Montgomery's Pre-K Program a Model For State - WSFA.com Montgomery Alabama news.

Montgomery's Pre-K Program a Model For State

The following is a news release from Montgomery Public Schools.

 

Montgomery, ALA.  – Alabama Governor Bob Riley, Mayor Todd Strange, Superintendent Barbara Thompson, and other state and community leaders joined together today to celebrate a model pre-k partnership that has increased the number of Montgomery programs by three-fold.

"Using federal funds and grant monies, we are pleased we have been able to increase the number of pre-k classrooms in our schools by 16, bringing our total to 22 this year for the district," said Thompson. "We could have never accomplished this without our wonderful partners."

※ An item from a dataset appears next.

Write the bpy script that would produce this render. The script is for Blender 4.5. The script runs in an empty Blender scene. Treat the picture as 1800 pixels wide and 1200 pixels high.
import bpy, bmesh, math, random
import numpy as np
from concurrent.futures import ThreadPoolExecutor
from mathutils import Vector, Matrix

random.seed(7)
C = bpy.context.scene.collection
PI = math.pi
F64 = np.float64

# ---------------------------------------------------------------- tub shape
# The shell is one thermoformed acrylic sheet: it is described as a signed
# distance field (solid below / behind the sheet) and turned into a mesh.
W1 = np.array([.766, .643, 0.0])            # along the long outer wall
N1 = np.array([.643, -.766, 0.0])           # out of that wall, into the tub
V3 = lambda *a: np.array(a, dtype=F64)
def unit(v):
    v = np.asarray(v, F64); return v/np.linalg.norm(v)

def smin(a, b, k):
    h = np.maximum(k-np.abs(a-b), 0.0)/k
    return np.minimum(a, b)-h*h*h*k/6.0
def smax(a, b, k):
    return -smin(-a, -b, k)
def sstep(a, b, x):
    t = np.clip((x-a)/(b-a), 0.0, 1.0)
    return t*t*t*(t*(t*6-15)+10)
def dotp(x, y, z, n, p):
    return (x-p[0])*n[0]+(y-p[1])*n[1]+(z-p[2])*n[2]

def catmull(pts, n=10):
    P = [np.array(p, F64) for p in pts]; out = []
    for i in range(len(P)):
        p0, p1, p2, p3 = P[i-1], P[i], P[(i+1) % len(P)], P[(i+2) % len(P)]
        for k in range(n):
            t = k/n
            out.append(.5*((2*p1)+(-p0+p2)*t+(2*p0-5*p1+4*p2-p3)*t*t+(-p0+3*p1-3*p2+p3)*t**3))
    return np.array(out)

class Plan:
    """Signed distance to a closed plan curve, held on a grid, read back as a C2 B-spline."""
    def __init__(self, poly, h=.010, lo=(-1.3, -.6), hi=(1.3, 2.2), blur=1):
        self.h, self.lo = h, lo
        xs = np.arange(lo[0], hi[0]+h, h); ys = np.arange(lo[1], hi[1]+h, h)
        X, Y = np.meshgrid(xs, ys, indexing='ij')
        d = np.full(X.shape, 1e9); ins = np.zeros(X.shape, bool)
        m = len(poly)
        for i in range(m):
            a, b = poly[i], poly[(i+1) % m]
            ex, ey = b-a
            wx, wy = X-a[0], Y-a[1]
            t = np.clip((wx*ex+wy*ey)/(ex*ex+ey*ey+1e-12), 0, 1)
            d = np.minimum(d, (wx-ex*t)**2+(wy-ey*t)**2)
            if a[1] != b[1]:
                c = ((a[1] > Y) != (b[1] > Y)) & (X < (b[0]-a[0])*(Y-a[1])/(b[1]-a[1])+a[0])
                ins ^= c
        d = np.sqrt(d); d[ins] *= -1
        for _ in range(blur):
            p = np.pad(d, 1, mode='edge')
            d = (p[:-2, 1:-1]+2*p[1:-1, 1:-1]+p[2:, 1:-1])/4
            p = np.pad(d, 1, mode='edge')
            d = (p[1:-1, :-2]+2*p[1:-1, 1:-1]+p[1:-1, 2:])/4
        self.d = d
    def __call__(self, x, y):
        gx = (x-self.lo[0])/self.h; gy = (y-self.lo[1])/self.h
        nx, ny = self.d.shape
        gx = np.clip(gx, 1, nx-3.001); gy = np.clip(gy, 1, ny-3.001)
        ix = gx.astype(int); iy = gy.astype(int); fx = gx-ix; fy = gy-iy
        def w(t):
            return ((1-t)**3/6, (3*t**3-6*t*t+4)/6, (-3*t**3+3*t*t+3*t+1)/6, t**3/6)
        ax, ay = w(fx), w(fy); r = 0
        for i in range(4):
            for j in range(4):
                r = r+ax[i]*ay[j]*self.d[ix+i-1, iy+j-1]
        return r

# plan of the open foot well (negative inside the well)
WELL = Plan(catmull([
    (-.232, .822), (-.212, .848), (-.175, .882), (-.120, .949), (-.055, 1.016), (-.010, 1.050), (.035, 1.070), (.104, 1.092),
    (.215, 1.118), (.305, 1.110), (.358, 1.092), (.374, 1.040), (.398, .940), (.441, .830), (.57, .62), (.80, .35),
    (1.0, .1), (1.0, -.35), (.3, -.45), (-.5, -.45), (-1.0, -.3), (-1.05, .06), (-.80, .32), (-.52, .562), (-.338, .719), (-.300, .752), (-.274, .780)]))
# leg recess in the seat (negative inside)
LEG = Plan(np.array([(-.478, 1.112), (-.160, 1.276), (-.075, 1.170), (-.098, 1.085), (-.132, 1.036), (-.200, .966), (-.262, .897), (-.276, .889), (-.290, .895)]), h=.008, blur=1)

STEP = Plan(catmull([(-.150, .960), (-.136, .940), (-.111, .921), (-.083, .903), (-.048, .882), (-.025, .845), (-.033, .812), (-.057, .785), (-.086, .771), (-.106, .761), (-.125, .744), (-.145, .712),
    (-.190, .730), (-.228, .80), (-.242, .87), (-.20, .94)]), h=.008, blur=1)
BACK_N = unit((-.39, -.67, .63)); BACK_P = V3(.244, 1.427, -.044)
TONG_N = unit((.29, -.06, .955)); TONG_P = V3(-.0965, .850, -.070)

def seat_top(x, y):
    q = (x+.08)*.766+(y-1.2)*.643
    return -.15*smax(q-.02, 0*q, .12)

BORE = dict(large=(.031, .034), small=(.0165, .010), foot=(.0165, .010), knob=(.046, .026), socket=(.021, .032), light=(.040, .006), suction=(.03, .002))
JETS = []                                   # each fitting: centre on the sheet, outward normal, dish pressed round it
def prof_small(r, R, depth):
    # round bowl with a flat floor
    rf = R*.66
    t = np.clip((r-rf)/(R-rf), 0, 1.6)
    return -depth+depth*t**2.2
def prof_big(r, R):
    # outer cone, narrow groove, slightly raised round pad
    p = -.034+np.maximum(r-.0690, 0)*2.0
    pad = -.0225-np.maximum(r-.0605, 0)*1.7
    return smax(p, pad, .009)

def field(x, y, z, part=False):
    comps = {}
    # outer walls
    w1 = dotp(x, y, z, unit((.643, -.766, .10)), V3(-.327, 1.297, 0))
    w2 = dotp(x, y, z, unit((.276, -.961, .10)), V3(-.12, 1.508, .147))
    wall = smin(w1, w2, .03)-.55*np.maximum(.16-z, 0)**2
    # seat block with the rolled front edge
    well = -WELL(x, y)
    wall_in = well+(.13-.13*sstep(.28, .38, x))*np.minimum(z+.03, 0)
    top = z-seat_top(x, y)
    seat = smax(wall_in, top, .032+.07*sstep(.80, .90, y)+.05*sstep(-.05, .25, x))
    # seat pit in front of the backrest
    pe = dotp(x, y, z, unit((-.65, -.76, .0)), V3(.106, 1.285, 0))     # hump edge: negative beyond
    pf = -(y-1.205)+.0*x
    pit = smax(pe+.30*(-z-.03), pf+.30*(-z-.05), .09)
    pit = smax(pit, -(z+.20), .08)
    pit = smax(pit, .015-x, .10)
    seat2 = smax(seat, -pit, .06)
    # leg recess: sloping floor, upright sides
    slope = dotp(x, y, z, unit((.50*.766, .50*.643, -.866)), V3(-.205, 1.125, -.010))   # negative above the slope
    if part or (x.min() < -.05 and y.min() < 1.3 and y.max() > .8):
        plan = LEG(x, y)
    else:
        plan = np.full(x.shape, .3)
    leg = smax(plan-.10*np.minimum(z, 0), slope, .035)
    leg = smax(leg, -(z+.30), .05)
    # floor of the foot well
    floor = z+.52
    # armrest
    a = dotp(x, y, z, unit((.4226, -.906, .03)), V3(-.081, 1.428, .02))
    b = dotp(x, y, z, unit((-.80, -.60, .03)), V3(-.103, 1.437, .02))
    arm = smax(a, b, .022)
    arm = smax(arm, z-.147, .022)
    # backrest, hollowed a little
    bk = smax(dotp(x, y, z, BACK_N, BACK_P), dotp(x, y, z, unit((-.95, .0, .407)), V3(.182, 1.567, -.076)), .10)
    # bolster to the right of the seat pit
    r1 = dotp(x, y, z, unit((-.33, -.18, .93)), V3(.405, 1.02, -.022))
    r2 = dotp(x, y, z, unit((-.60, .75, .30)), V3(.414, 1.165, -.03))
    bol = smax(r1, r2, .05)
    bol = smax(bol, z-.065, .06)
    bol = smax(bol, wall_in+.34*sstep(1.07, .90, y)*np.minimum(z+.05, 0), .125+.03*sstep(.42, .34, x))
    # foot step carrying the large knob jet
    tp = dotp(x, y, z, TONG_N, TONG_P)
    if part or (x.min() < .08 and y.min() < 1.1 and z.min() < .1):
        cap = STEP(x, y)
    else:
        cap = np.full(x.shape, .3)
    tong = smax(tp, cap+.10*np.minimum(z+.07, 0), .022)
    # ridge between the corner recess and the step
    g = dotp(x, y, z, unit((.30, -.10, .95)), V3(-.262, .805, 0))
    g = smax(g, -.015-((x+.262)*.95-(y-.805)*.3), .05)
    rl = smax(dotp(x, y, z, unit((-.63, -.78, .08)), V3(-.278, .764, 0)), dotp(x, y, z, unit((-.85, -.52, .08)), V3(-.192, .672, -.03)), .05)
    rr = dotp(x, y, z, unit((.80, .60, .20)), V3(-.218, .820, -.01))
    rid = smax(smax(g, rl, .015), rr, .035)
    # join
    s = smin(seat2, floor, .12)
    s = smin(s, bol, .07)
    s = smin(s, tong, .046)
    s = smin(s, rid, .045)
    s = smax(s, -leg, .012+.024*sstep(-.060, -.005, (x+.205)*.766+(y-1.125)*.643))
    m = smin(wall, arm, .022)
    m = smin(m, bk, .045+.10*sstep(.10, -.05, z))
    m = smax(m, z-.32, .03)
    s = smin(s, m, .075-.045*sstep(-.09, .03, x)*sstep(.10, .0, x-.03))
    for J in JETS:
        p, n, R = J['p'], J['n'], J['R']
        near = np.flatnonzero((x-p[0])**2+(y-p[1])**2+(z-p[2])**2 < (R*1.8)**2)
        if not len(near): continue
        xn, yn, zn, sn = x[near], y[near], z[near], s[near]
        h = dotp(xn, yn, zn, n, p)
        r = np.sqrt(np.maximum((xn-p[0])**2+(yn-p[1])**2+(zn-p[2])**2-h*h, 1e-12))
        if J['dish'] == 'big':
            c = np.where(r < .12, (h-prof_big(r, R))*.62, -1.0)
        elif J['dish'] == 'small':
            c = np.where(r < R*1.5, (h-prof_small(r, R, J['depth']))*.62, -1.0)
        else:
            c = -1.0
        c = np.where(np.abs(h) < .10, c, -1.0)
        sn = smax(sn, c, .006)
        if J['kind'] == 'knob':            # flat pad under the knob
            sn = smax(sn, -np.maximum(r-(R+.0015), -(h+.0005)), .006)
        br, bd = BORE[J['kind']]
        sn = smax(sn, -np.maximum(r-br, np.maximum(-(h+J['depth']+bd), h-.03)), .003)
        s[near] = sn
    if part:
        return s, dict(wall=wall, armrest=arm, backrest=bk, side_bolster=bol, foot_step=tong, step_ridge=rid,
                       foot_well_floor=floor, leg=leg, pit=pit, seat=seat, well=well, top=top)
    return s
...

MPS pre-k classrooms are made possible by a variety of partners including the Alabama Office of School Readiness, Success by Six, Head Start, Title I Funds and the YMCA. The Montgomery Education Foundation is providing mentorships, training and helping coordinate partnerships in the districts 22 programs and community-based preschools.

"The Montgomery Public Schools program is certainly a model of what can happen when state and local governments, and the community come together to work toward a common goal," said Governor Riley. "I want to commend Superintendent Thompson and her community partners for working so hard to provide these critical opportunities for our children"

One of the most important elements of the Montgomery program is the implementation of the process where the district and community preschools are all working toward using the state's First Class Pre-K Program – nationally ranked as best in the nation – which is new to Montgomery. Each classroom receives assistance in reaching First Class standards, professional development, student/classroom assessment and classroom resources.

"Workforce development and dropout prevention begins in the early grades, not high school," said Strange. "This is a proactive step and one that will be a positive investment for Montgomery."

 The next hurdle in the progress of the program is to continue to develop resources to sustain the current work and expand it to other MPS schools and community-based pre-schools.

 "We currently are reaching just 16% of our four year olds," added Thompson. "That is a step in the right direction, but we need to make more classes available in pre-schools around the county. We want all children to start kindergarten ready to learn which leads to a reduced dropout rate and more students being successfully prepared for life."